Earlier this year, hackers broke into a bank in Bangladesh and transferred millions of dollars to New York, according to the Society for Worldwide Interbank Financial Telecommunication, or SWIFT.

“The Bangladesh fraud is not an isolated incident: we are aware of at least two, but possibly more, other cases where fraudsters used the same modus operandi, albeit without the spectacular amounts,” SWIFT CEO Gottfried Leibbrandt told CNN Money.

Hackers also have shown that they can plunge the public into darkness.

Late last year, cybercrimials struck the power grid in the Ukraine, fully or partially knocking out electricity to nearly 300 cities. Authorities said the attack appeared to be launched by Russian hackers. But, as is so often the case, the true identity and motive of the criminals isn’t known.

Hackers also have raised great concerns about one of the hottest topics in the current U.S. Presidential election -- national security.

A group calling itself Shadow Brokers recently announced that it had hacked the super-secret National Security Agency and stole some of the cyber-tools that the U.S. uses against other countries, notably China and Russia. The hackers placed the code on websites, apparently to taunt and humiliate the agency.

U.S. government and political officials have been saying for years that the country has to do a better job of fighting such incursions.

In late 2012, Leon Panetta, who was then Secretary of Defense, sounded a clarion call, saying that the country could experience a “cyber-Pearl Harbor ...

“A cyber attack perpetrated by nation states (and) violent extremists groups could be as destructive as the terrorist attack on 9/11. Such a destructive cyber-terrorist attack could virtually paralyze the nation.”

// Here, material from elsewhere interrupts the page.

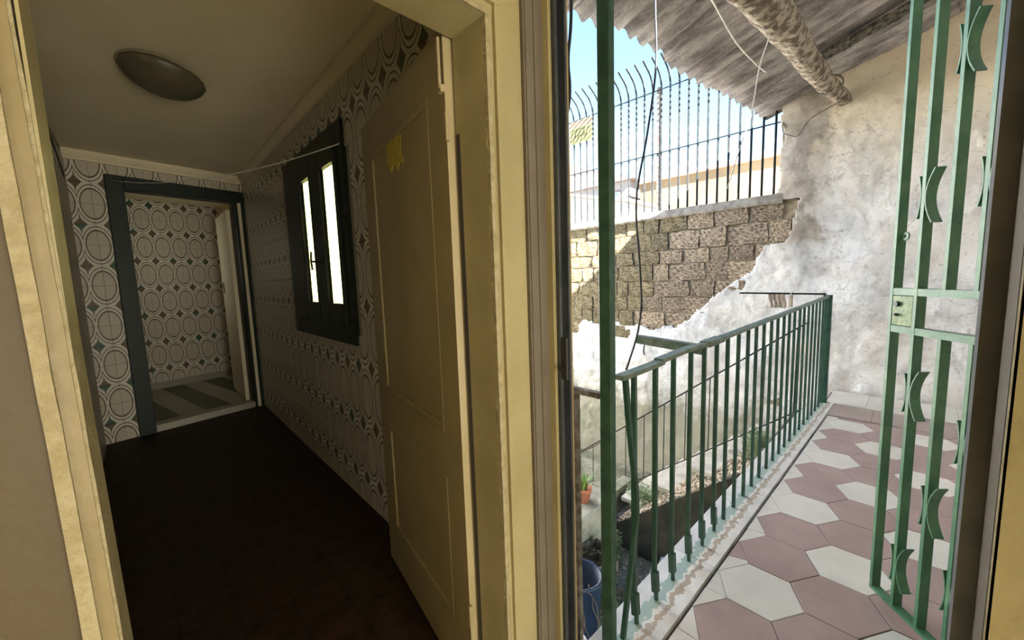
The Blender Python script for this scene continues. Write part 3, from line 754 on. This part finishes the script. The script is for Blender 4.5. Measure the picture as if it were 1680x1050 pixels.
# bent first bar
bb = MB(); P_ = [Vector((1.335, .765, 1.10)), Vector((1.35, .762, .95)), Vector((1.402, .757, .62)), Vector((1.408, .757, .50)), Vector((1.385, .76, .36)), Vector((1.312, .765, .0))]
for a, b in zip(P_[:-1], P_[1:]): bb.sqbar(a, b, .018, .020, (0, 1, 0))
bb.build('baluster', GREEN, rail, label='bent first baluster')
xb = 1.405; nb = 0; rb = random.Random(4)
while xb < 5.36:
    x = xb+rb.uniform(-.006, .006); y = ry(x); low = 1.40 < x < 2.4
    MB().sqbar((x+rb.uniform(-.006, .006), y, rzt(x)-.014), (x, y, .13 if low else .002), .018, .018, (1, 0, 0)).build('baluster', GREEN, rail)
    if low: MB().sqbar((x-.004, y-.004, .155), (x+.002, y-.006, .055), .030, .026, (1, 0, 0)).sqbar((x+.010, y-.004, .07), (x+.012, y-.004, .002), .014, .014, (1, 0, 0)).build('welded_foot', GREEN, rail)
    xb += .1715; nb += 1
MB().sqbar((5.41, ry(5.41), 1.20), (5.41, ry(5.41), .003), .05, .075, (1, 0, 0)).build('end_post', GREEN, rail)
MB().bevbox(2.09, 2.31, ry(2.2)-.028, ry(2.2)+.028, rzt(2.2)-.024, rzt(2.2)+.006, .003).build('splice', GREENR, rail)
# thin tie wire between the balusters
# return rail beside the doorway
rr_ = empty('side_railing', (1.3, .9, .0), 'short rusty iron return rail beside the door jamb', 'railing')
MB().sqbar((1.30, .826, 1.020), (1.30, 1.75, 1.020), .030, .022, (1, 0, 0)).build('top_rail', RUST, rr_)
for y in (.975, 1.13, 1.285, 1.44, 1.595, 1.74): MB().sqbar((1.30, y, 1.012), (1.30, y, -.22), .022, .022, (1, 0, 0)).build('baluster', RUST, rr_)
MB().sqbar((1.30, .845, -.20), (1.30, 1.75, -.20), .03, .018, (1, 0, 0)).build('bottom_rail', RUST, rr_)
struct(MB().box(1.15, 1.33, .87, 1.8, -.40, -.21), 'trim_3', CONC)

# clothes-line arms
MB().sqbar((2.13, .745, 1.108), (2.115, 1.13, 1.135), .045, .006, (1, 0, 0)).sqbar((2.107, .745, 1.085), (2.095, 1.13, 1.115), .005, .045, (1, 0, 0)).build('bracket_arm', GREENR, rail)
MB().tube([(2.10, 1.08, 1.09), (2.10, 1.085, 1.05), (2.09, 1.075, 1.03)], .004, 5).build('hook', RUST, rail)
MB().tube([(5.30, .665, 1.215), (5.26, 1.48, 1.225)], .010, 8).build('rod', FENCEM, rail)
MB().tube([(5.29+.02*math.cos(a), .97, 1.22+.02*math.sin(a)) for a in [k*.7 for k in range(20)]], .006, 5).build('rag_knot', WHITEC, rail)
tag(MB().tube([(5.26, 1.46, 1.235), (5.262, 1.462, 1.0), (5.258, 1.46, .45)], .004, 5).build('hanging_cord', WHITEC), 'white cord hanging from the tip of the thin rod', 'cord')
mb = MB(); vs = []; n = 12
for i in range(n+1):
    y = 1.02+.16*i/n
    for j in range(7): vs.append((5.285+.012*math.sin(i*1.9+j*.4), y+.008*math.sin(j), 1.23-.17*j/6-(.01 if i % 2 else 0)))
mb.add(vs, [(i*7+j, (i+1)*7+j, (i+1)*7+j+1, i*7+j+1) for i in range(n) for j in range(6)])
o = mb.build('cloth', CLOTH, smooth=True); tag(o, 'small beige cloth hanging on the thin rod above the stairs', 'cloth'); mo = o.modifiers.new('s', 'SOLIDIFY'); mo.thickness = .004
mb = MB().bevbox(5.25, 5.31, .955, .99, 1.07, 1.20, .004)
tag(mb.build('peg_bag', CLOTH), 'narrow pale peg bag hanging beside the beige cloth', 'bag')

# ================================================================== stairs
stair = empty('staircase', (5.5, .7, -1.9), 'stone staircase descending along the far wall beyond the railing', 'staircase')
sy, sz = .70, 0.0; RS, TR = .205, .245; k = 0
while sz > -1.85:
    z1 = sz-RS*(k+1) if False else -RS*(k+1)
    if z1 < -1.9: break
    y0 = .70+TR*k; MB().bevbox(4.985, 6.0, y0, y0+TR+.02, z1-.05, z1, .006).build('step', SLABM, stair)
    MB().box(5.03, 5.99, y0, y0+TR, -1.9 if k > 6 else z1-.9, z1-.05).build('riser', CONC, stair)
    k += 1; sz = z1
sr = empty('stair_railing', (5.05, 2.2, -1.9), 'thin dark handrail going down beside the stone staircase', 'railing')
zr = lambda y: .908-.792*(y-.80)
sr_p = [(5.04, y, zr(y)) for y in (.78, 1.4, 2.0, 2.6, 3.2, 3.75)]
MB().tube(sr_p, .010, 6).build('handrail', FENCEM, sr)
MB().tube([(x, y, z-.93) for x, y, z in sr_p], .008, 6).build('lower_rail', FENCEM, sr)
y = .85
while y < 3.75:
    MB().tube([(5.04, y, zr(y)), (5.04, y+.01, zr(y)-.93)], .0065, 5).build('baluster', FENCEM, sr); y += .29
# planted bed between stairs and passage
bed = empty('planting_bed', (4.5, 1.7, -1.9), 'sloping pebble bed below the stairs, its side wall coloured dark for shade', 'planter')
bz = lambda y: -.36-.83*(y-.95)
mb = MB(); pl = [(.72, -1.9), (2.75, -1.9), (2.75, bz(2.75)), (.72, bz(.72))]
mb.prism([Vector((0, y, z)) for y, z in pl], Vector((4.08, 0, 0)), Vector((4.98, 0, 0))); mb.build('bed_wall', DARKW, bed)
mb = MB(); rp = random.Random(8)
for i in range(2600):
    x, y = rp.uniform(4.1, 4.97), rp.uniform(.73, 2.75); r = rp.uniform(.008, .024); z = bz(y)+r*.3
    a = rp.random()*6; ca, sa = math.cos(a), math.sin(a)
    vs = [(x+r*ca, y+r*sa, z), (x-r*sa, y+r*ca, z), (x-r*ca, y-r*sa, z-.01), (x+r*sa*.8, y-r*ca, z), (x, y, z+r*.8), (x, y, z-r*.6)]
    mb.add(vs, [(0, 1, 4), (1, 2, 4), (2, 3, 4), (3, 0, 4), (1, 0, 5), (2, 1, 5), (3, 2, 5), (0, 3, 5)])
mb.build('pebbles', PEB, bed, kind='stuff')
for i, (x, y, a) in enumerate(((4.74, 1.20, .05), (4.73, 1.62, -.05), (4.75, 2.10, .04), (4.72, 2.5, 0))):
    M_ = Matrix.Translation((x, y, bz(y)+.09)) @ Matrix.Rotation(a, 4, 'Z')
    MB().bevbox(-.20, .20, -.16, .16, -.03, .03, .008, M_).build('slab', SLABM, bed, label='flat pale stone slab beside the stair')
# ledge with plant pot
lo = struct(MB().bevbox(3.15, 4.08, 2.45, 3.3, -1.9, -1.22, .03), 'trim_4', CONC)
struct(MB().box(3.4, 5.0, 2.75, 2.9, -1.9, -1.5), 'wall_garden', CONC)
pot = empty('potted_plant', (3.67, 2.66, -1.22), 'small terracotta pot with a spiky green plant on the pale ledge', 'potted plant')
MB().lathe([(.062, 0), (.085, .14), (.098, .14), (.10, .18), (.088, .18), (.08, .15), (.01, .15)], (3.67, 2.66, -1.22), 18).build('pot', TERRA, pot, True)
def blade(mb, base, ang, ln, lean, w=.012):
    n = 6; vs = []
    for i in range(n+1):
        t = i/n; rr = ln*lean*t*t+.02*t; z = ln*t*(1-.35*lean*t); ww = w*(1-t)**.7+.0005
        c = base+Vector((math.cos(ang)*rr, math.sin(ang)*rr, z)); s_ = Vector((-math.sin(ang), math.cos(ang), 0))*ww
        vs += [c-s_, c+s_]
    mb.add(vs, [(2*i, 2*i+1, 2*i+3, 2*i+2) for i in range(n)])
rl = random.Random(6)
lv = MB()
for i in range(46): blade(lv, Vector((3.67+rl.uniform(-.03, .03), 2.66+rl.uniform(-.03, .03), -1.07)), rl.random()*6.28, rl.uniform(.12, .26), rl.uniform(.2, .9))
lv.build('leaves', LEAF, pot, kind='stuff')
bn = empty('bin', (2.72, 2.0, -1.9), 'dark blue round plastic bin in the courtyard below', 'bin')
MB().lathe([(.15, 0), (.19, .62), (.20, .62), (.20, .65), (.18, .65), (.14, .03), (.01, .03)], (2.72, 2.02, -1.9), 24).build('body', BLUE, bn, True)
# roots/twigs trailing over the bin
tw = MB(); rl = random.Random(11)
for i in range(9):
    p = Vector((2.55+rl.uniform(-.05, .1), 1.88+rl.uniform(-.03, .1), -1.22)); pts = [p]
    for k in range(6): p = p+Vector((rl.uniform(-.03, .05), rl.uniform(-.04, .03), -.02-.02*k)); pts.append(p)
    tw.tube(pts, .0035, 4)
tag(tw.build('dry_vine', TWIG, smooth=True), 'tangle of dry vine trailing over the blue bin', 'vine', kind='stuff')
cr_ = empty('crate', (3.15, 2.25, -1.9), 'dark wooden crate standing behind the blue bin', 'crate')
Mc = Matrix.Translation((3.22, 2.30, -1.9)) @ Matrix.Rotation(R(-25), 4, 'Z')
for z in (.02, .16, .30):
    for a in ((-.25, .25, -.2, -.185), (-.25, .25, .185, .2), (-.25, -.235, -.185, .185), (.235, .25, -.185, .185)):
        MB().box(a[0], a[1], a[2], a[3], z, z+.11, Mc).build('slat', TIMBER, cr_)
for sx_ in (-.225, .225):
    for sy_ in (-.175, .175): MB().box(sx_-.012, sx_+.012, sy_-.012, sy_+.012, 0, .42, Mc).build('corner_post', TIMBER, cr_)
MB().box(-.235, .235, -.185, .185, .0, .012, Mc).build('base', TIMBER, cr_)
pk = empty('terracotta_trough', (2.15, 1.78, -1.9), 'pinkish clay trough with a pale rim near the terrace edge, in the courtyard', 'planter')
MB().lathe([(.14, 0), (.17, .5), (.16, .5), (.12, .05), (.01, .05)], (2.02, 1.66, -1.75), 20).build('body', TERRA, pk, True)
MB().lathe([(.165, .5), (.185, .5), (.19, .53), (.165, .53)], (2.02, 1.66, -1.75), 20).build('rim', WHITEC, pk, True, label='pale rim')
MB().lathe([(.15, 0), (.13, .15)], (2.02, 1.66, -1.9), 12).build('foot', CONC, pk)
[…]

Defense analysts have been especially vocal about perceived threats and vulnerabilities. For example, they say cyber-terrorists could attack the mechancial, navigational and communications systems of warships, including those homeported in San Diego.

The Navy went so far as to admit that the San Diego-based littoral combat ship Freedom was found to have “cyber vulnerabilities” before it deployed to Singapore in 2013.

An attack on a warship -- or the electrical grid, or assets of a bank -- would have a deep impact on the American psyche, says Martin Libicki, a cybersecurity expert at the U.S. Naval Academy in Annapolis, Maryland.

“If power went out across the US, people would pay attention,” Libicki said. “The same thing would happen if you could no longer trust the numbers in your bank account, or if the election system was hacked and it made a difference.

“How probable are any of these things? I don’t know.”

USD’s Mayhew doesn’t know, either. But he’s sure of this: “State-sponsored groups are the only ones with the wherewithal to invest in these big attacks. They don’t really want to come in and destroy our computers because we could do the same to theirs.”

Mayhew adds a note that should chill any consumer who hasn’t been paying attention to the attacks: “I don’t think any system is securable.”

Neither does Pradeep Khosla, chancellor of UC San Diego and an expert in cybersecurity.

“There may be a perception that if only government or companies paid more attention these attacks could be thwarted,” Khosla said. “In my mind, this perception is both incorrect and dangerous as it provides a false sense of security. I believe there is no notion of (a) 100-percent cybersecure system.”